Known as British Bulldogs and English Bulldogs, the Bulldog is a medium-sized dog breed. As the alternative names suggest, bulldogs originated in Britain. During the twelfth century, following the conquest of Britain, the Normans introduced bull baiting. Mastiff-type dogs were used to bait and torment the bulls, in what was an entertaining spectacle for large audiences. By the 1700s, shorter, thicker-set and more muscular dogs were being used for the practice. Those shorter dogs were the forefathers of the bulldogs that exist commonly today. Today, bulldogs are a popular breed and considered amongst the top ten most popular dogs in the United States and the United Kingdom.

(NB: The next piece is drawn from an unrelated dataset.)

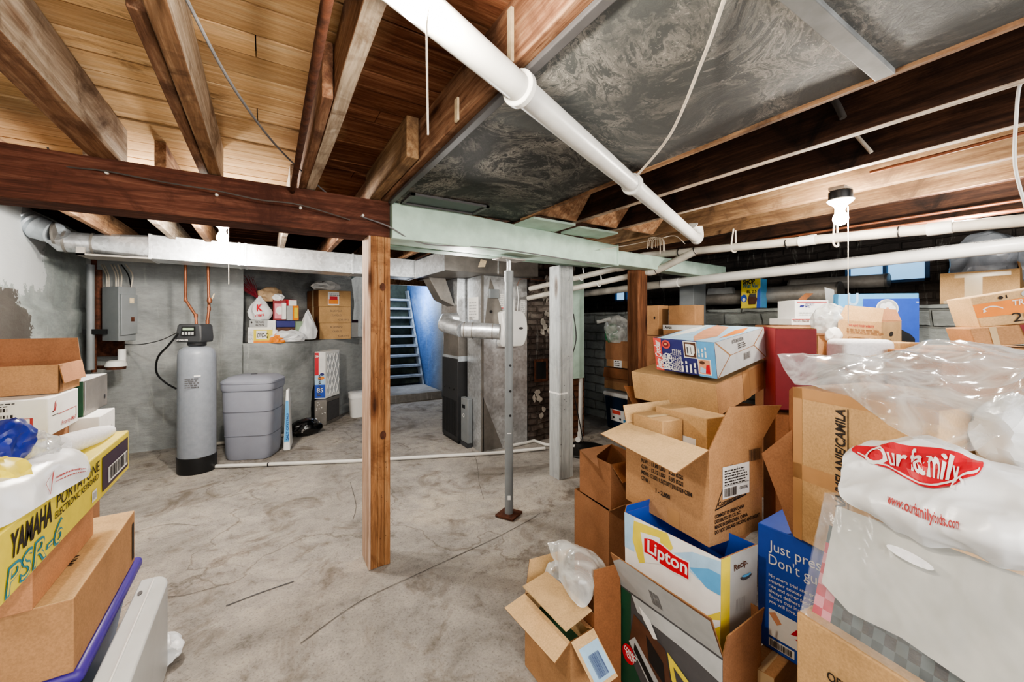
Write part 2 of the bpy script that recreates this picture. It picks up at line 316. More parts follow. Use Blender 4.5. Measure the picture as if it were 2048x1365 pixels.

The Bulldog: A British Symbol

With bullbaiting enjoyed by a broad demographic, the bulldog developed a distinct reputation. Pitted against a much larger bull, and often coming up victorious, audiences viewed the dog as courageous and determined. During the 1880s, a political cartoon character, namely John Bull, was often accompanied by a bulldog and represented a typical English gentleman. By the time of World War Two, the bulldog had a firm place in the British popular psyche. Based on his looks and the dogged determination he displayed in confronting the Nazis, contemporary media nicknamed wartime Prime Minister Winston Churchill “the British Bulldog.”

Bulldog Pet Care Best Practice

Obesity – due to their structure and build, obesity can be deadly for bulldogs. Thus, it is important to provide bulldogs with a calorie-controlled diet. While treats are encouraged for training, too many treats could ultimately prove fatal.

Exercise – Your bulldog’s health and wellbeing will benefit from moderate exercise in cool weather. Heat and humidity can quickly stifle the bulldog’s short muzzle and cause major complications. Also, water is hazardous for bulldogs. As a rule of thumb, anything more than elbow-deep can be very dangerous.